WHAT IS REQUIRED: Copy out the lines that have "this" in them.

**** RECORDS ****

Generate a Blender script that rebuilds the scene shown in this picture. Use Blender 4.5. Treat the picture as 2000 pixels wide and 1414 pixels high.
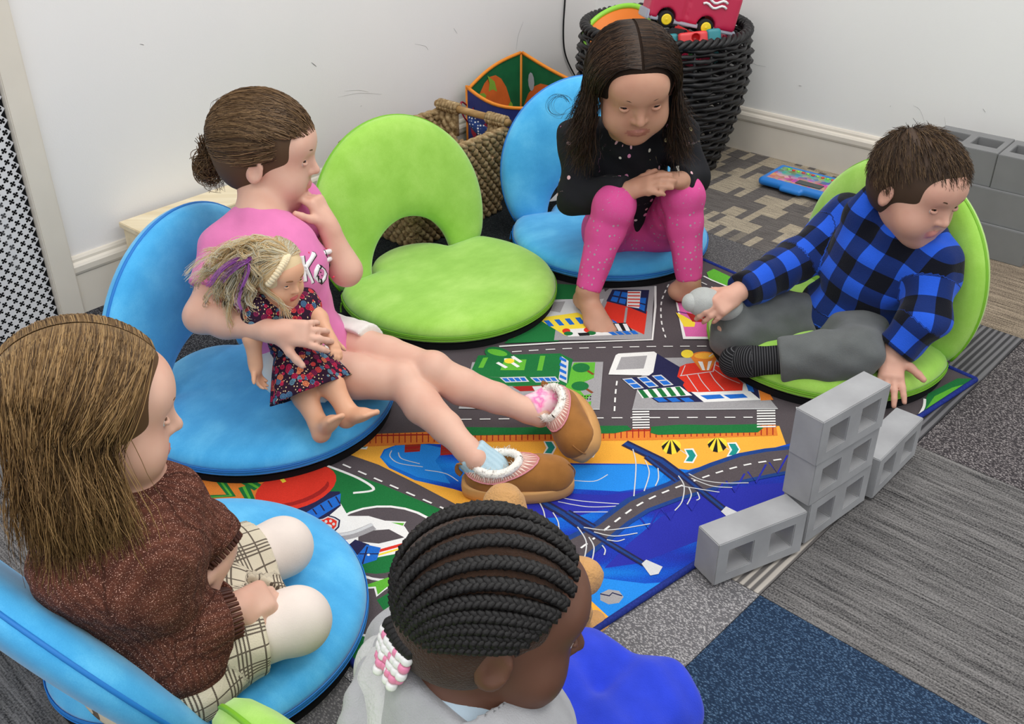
import bpy, bmesh, math, random
import numpy as np
from mathutils import Vector, Matrix

for o in list(bpy.data.objects):
    bpy.data.objects.remove(o, do_unlink=True)
scene = bpy.context.scene
COL = scene.collection
random.seed(7)
rng = np.random.default_rng(7)

# ------------------------------------------------------------------ camera
FPX, PITCH, CAMH = 2000.0, math.radians(31.3), 1.30
cam_d = bpy.data.cameras.new('camera')
cam_d.sensor_fit = 'HORIZONTAL'
cam_d.sensor_width = 36.0
cam_d.lens = FPX / 2000.0 * 36.0
cam_d.clip_start = 0.02
cam = bpy.data.objects.new('camera', cam_d)
COL.objects.link(cam)
cam.location = (0, 0, CAMH)
cam.rotation_euler = (math.radians(90) - PITCH, 0, 0)
scene.camera = cam

# ------------------------------------------------------------------ light
world = bpy.data.worlds.new('world')
scene.world = world
world.use_nodes = True
bg = world.node_tree.nodes['Background']
bg.inputs[0].default_value = (0.93, 0.96, 1.0, 1)
bg.inputs[1].default_value = 1.0
def ceiling_lamp(x, y, e, sx=1.2, sy=0.6, rz=0.0):
    d = bpy.data.lights.new('ceiling_lamp', 'AREA')
    d.shape = 'RECTANGLE'; d.size = sx; d.size_y = sy; d.energy = e
    d.color = (1.0, 0.975, 0.94)
    o = bpy.data.objects.new('ceiling_lamp', d)
    COL.objects.link(o)
    o.location = (x, y, 2.62); o.rotation_euler = (0, 0, rz)
for (lx, ly, le) in ((-0.9, 0.3, 12), (0.95, 0.75, 15), (0.35, 2.55, 17), (2.1, 2.2, 13), (-0.2, -1.2, 10)):
    ceiling_lamp(lx, ly, le, rz=math.radians(48))
vs = scene.view_settings
vs.view_transform = 'Standard'; vs.look = 'None'; vs.gamma = 1.0
vs.use_curve_mapping = False
vs.exposure = -0.04

# ------------------------------------------------------------------ survey helpers: a sight line met with a height or a distance
FW = np.array([0, math.cos(PITCH), -math.sin(PITCH)])
RT = np.array([1.0, 0, 0])
UP = np.cross(RT, FW)
EYE = np.array([0, 0, CAMH])
def J(px, py, z=None, y=None):
    d = FW * FPX + RT * (px - 1000) - UP * (py - 707)
    t = (z - CAMH) / d[2] if z is not None else y / d[1]
    return EYE + d * t
def P0(px, py, z=0.0):
    p = J(px, py, z); return (float(p[0]), float(p[1]))

# ------------------------------------------------------------------ materials
def srgb(r, g, b):
    f = lambda c: (c / 255 / 12.92) if c / 255 <= 0.04045 else ((c / 255 + 0.055) / 1.055) ** 2.4
    return (f(r), f(g), f(b), 1.0)
class NT:
    def __init__(s, name):
        s.m = bpy.data.materials.new(name); s.m.use_nodes = True
        s.t = s.m.node_tree; s.N = s.t.nodes; s.L = s.t.links
        s.b = s.N['Principled BSDF']
    def n(s, kind, **kw):
        x = s.N.new(kind)
        for k, v in kw.items():
            if k.startswith('i_'):
                key = k[2:]
                key = int(key) if key.isdigit() else key.replace('_', ' ')
                x.inputs[key].default_value = v
            else: setattr(x, k, v)
        return x
    def l(s, a, b): s.L.new(a, b)
    def coord(s, kind='Object', scale=None, rot=None):
        c = s.n('ShaderNodeTexCoord').outputs[kind]
        if scale is None and rot is None: return c
        mp = s.n('ShaderNodeMapping')
        if scale is not None: mp.inputs['Scale'].default_value = scale if hasattr(scale, '__len__') else (scale,) * 3
        if rot is not None: mp.inputs['Rotation'].default_value = rot
        s.l(c, mp.inputs['Vector']); return mp.outputs[0]
    def attr(s, name='uvw'):
        return s.n('ShaderNodeAttribute', attribute_name=name).outputs['Vector']
    def noise(s, vec, scale, detail=2.0, rough=0.5):
        x = s.n('ShaderNodeTexNoise'); x.inputs['Scale'].default_value = scale
        x.inputs['Detail'].default_value = detail; x.inputs['Roughness'].default_value = rough
        if vec is not None: s.l(vec, x.inputs['Vector'])
        return x.outputs[0]
    def vor(s, vec, scale, feature='F1', out=0, rand=1.0):
        x = s.n('ShaderNodeTexVoronoi', feature=feature); x.inputs['Scale'].default_value = scale
        x.inputs['Randomness'].default_value = rand
        if vec is not None: s.l(vec, x.inputs['Vector'])
        return x.outputs[out]
    def ramp(s, fac, stops, interp='LINEAR'):
        x = s.n('ShaderNodeValToRGB'); cr = x.color_ramp; cr.interpolation = interp
        while len(cr.elements) < len(stops): cr.elements.new(0.5)
        for e, (p, c) in zip(cr.elements, stops): e.position = p; e.color = c
        s.l(fac, x.inputs[0]); return x.outputs[0]
    def mix(s, fac, a, b, mode='MIX'):
        x = s.n('ShaderNodeMix', data_type='RGBA', blend_type=mode)
        for sock, v in ((x.inputs[0], fac), (x.inputs[6], a), (x.inputs[7], b)):
            if hasattr(v, 'is_linked'): s.l(v, sock)
            else: sock.default_value = v
        return x.outputs[2]
    def math(s, op, a, b=0.0, c=None):
        x = s.n('ShaderNodeMath', operation=op)
        for i, v in enumerate((a, b) if c is None else (a, b, c)):
            if hasattr(v, 'is_linked'): s.l(v, x.inputs[i])
            else: x.inputs[i].default_value = v
        return x.outputs[0]
    def xyz(s, vec):
        x = s.n('ShaderNodeSeparateXYZ'); s.l(vec, x.inputs[0]); return x.outputs
    def bump(s, h, strength=0.3, dist=0.002):
        x = s.n('ShaderNodeBump'); x.inputs['Strength'].default_value = strength
        x.inputs['Distance'].default_value = dist
        s.l(h, x.inputs['Height']); s.l(x.outputs[0], s.b.inputs['Normal'])
    def out(s, col, rough=0.8, spec=0.3, sheen=0.0, metal=0.0, sss=0.0):
        if hasattr(col, 'is_linked'): s.l(col, s.b.inputs['Base Color'])
        else: s.b.inputs['Base Color'].default_value = col
        s.b.inputs['Roughness'].default_value = rough
        s.b.inputs['Specular IOR Level'].default_value = spec
        s.b.inputs['Metallic'].default_value = metal
        if sheen: s.b.inputs['Sheen Weight'].default_value = sheen
        if sss:
            s.b.inputs['Subsurface Weight'].default_value = sss
            s.b.inputs['Subsurface Radius'].default_value = (0.012, 0.005, 0.003)
            s.b.inputs['Subsurface Scale'].default_value = 0.6
        return s.m
def plain(name, col, rough=0.7, spec=0.3, var=0.0, vscale=30.0, bs=0.0, bscale=400.0, sheen=0.0, metal=0.0, sss=0.0):
    n = NT(name); c = srgb(*col)
    v = n.coord()
    if var:
        f = n.noise(v, vscale, 3)
        lo = tuple(x * (1 - var) for x in c[:3]) + (1,); hi = tuple(min(1, x * (1 + var)) for x in c[:3]) + (1,)
        cc = n.ramp(f, [(0.3, lo), (0.7, hi)])
    else: cc = c
    if bs: n.bump(n.noise(v, bscale, 2), bs, 0.001)
    return n.out(cc, rough, spec, sheen, metal, sss)

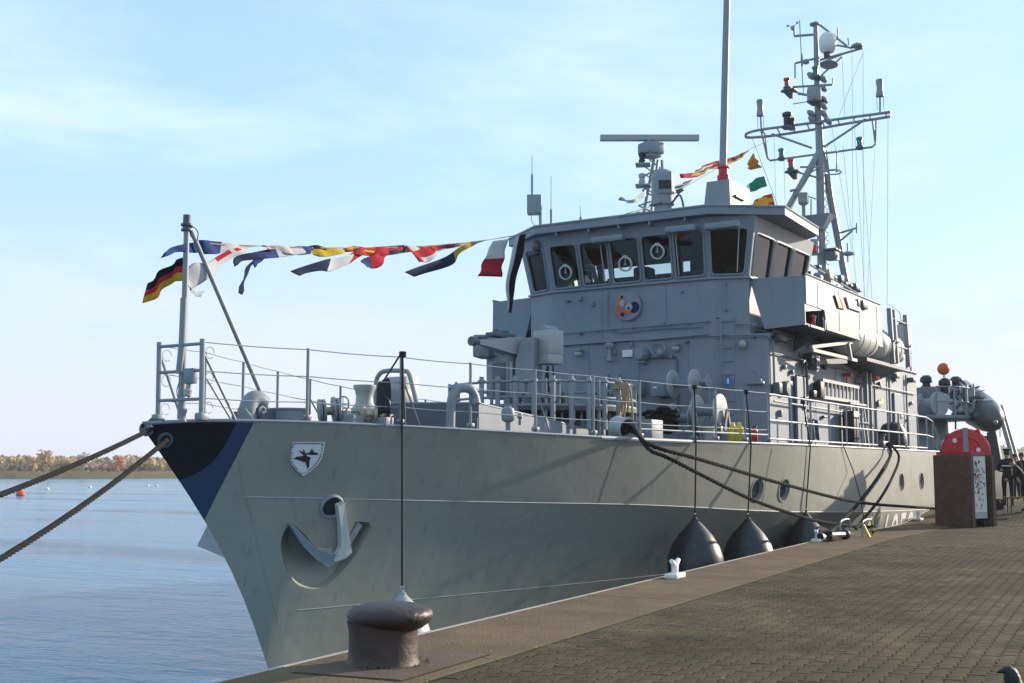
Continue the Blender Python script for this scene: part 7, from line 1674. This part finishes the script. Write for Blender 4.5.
flag('red yellow and black flag streaming from the yard end', [(42.411, 16.006, 15.278), (40.319, 15.748, 14.547), (38.274, 15.496, 13.882), (36.762, 15.31, 13.357)], [(42.25, 15.986, 15.162), (40.736, 15.799, 14.499), (38.52, 15.526, 13.729), (35.807, 15.192, 12.971)], lambda u, v: 'fred' if v < .4 else ('fblack' if v < .6 else 'fgold'), seed=22, group=G2, amp=.05)
flag('red and blue flag behind the tall whip aerial', [(38.537, 15.528, 13.979), (37.259, 15.371, 13.609), (36.166, 15.236, 13.219), (35.465, 15.15, 12.926)], [(38.264, 15.495, 13.74), (37.246, 15.369, 13.401), (36.274, 15.25, 13.077), (35.345, 15.135, 12.767)], lambda u, v: 'fred' if v < .4 else ('fwhite' if v < .6 else 'fnavy'), seed=23, group=G2, amp=.05)
flag('yellow and red flag blowing left of the whip mount', [(36.753, 15.309, 13.22), (35.805, 15.192, 12.937), (34.68, 15.053, 12.65), (33.407, 14.897, 12.331)], [(36.268, 15.249, 12.975), (35.452, 15.148, 12.693), (34.454, 15.026, 12.439), (33.816, 14.947, 12.297)], lambda u, v: 'fred' if v > .6 or u > .6 else 'fyellow', seed=24, group=G2, amp=.05)
flag('white and navy striped flag by the sensor turret', [(35.113, 15.107, 12.585), (34.234, 14.998, 12.295), (33.598, 14.92, 12.061), (32.982, 14.844, 11.835)], [(34.665, 15.051, 12.357), (34.012, 14.971, 12.056), (33.588, 14.919, 11.84), (32.975, 14.843, 11.68)], lambda u, v: 'fnavy' if int(v * 4) % 2 else 'fwhite', seed=25, group=G2, amp=.05)
flag('pale lilac flag tail drifting left of the radar mast', [(30.271, 14.51, 11.166), (29.498, 14.415, 10.778), (28.843, 14.334, 10.588), (28.138, 14.247, 10.524)], [(30.352, 14.52, 11.011), (29.578, 14.425, 10.682), (28.84, 14.334, 10.505), (28.213, 14.257, 10.459)], [(1, 'fwhite')], seed=26, group=G2, amp=.05)
flag('small red and white flag low on the bridge roof', [(28.911, 14.343, 10.217), (28.671, 14.313, 10.144), (28.356, 14.274, 10.056)], [(28.828, 14.332, 10.092), (28.589, 14.303, 10.019), (28.354, 14.274, 9.974)], [(.6, 'fred'), (1, 'fwhite')], seed=27, group=G2, amp=.02, nu=6)
flag('black and yellow flag at the foot of the radar mast', [(29.907, 14.465, 10.523), (29.568, 14.424, 10.401), (29.237, 14.383, 10.308)], [(29.818, 14.454, 10.365), (29.565, 14.423, 10.288), (29.315, 14.392, 10.212)], [(.3, 'fyellow'), (1, 'fblack')], seed=28, group=G2, amp=.02, nu=6)
G3 = 'hoisted flags beside the mast'
flag('orange yellow flag, uppermost of the hoist beside the mast', [(43.9, 16.408, 15.553), (43.8, 16.215, 15.228), (43.7, 16.023, 14.905)], [(43.9, 16.618, 15.265), (43.8, 16.585, 15.001), (43.7, 16.509, 14.851)], [(1, 'forange')], seed=30, group=G3, amp=.06)
flag('green and white flag in the middle of the hoist beside the mast', [(43.5, 15.838, 14.486), (43.5, 16.119, 14.445), (43.5, 16.404, 14.286), (43.5, 16.612, 14.037)], [(43.4, 15.692, 14.059), (43.4, 16.012, 13.982), (43.4, 16.294, 13.9), (43.4, 16.495, 13.925)], [(.74, 'fgreen'), (1, 'fwhite')], seed=31, group=G3, amp=.06)
flag('red and yellow cross flag lowest of the hoist beside the mast', [(43.2, 15.43, 13.717), (43.2, 15.747, 13.64), (43.2, 16.026, 13.558), (43.2, 16.229, 13.388)], [(43.1, 15.289, 13.183), (43.1, 15.602, 13.181), (43.1, 15.877, 13.213), (43.1, 16.154, 13.245)], lambda u, v: 'fgold' if (abs(u - .5) < .14 or abs(v - .5) < .17 or (u + v) % .5 < .12) else 'fred', seed=32, group=G3, amp=.06)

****

OUTPUT OF THE TASK:
Generate a Blender script that rebuilds the scene shown in this picture. Use Blender 4.5. Treat the picture as 2000 pixels wide and 1414 pixels high.
Continue the Blender Python script for this scene: part 7, from line 1674. This part finishes the script. Write for Blender 4.5.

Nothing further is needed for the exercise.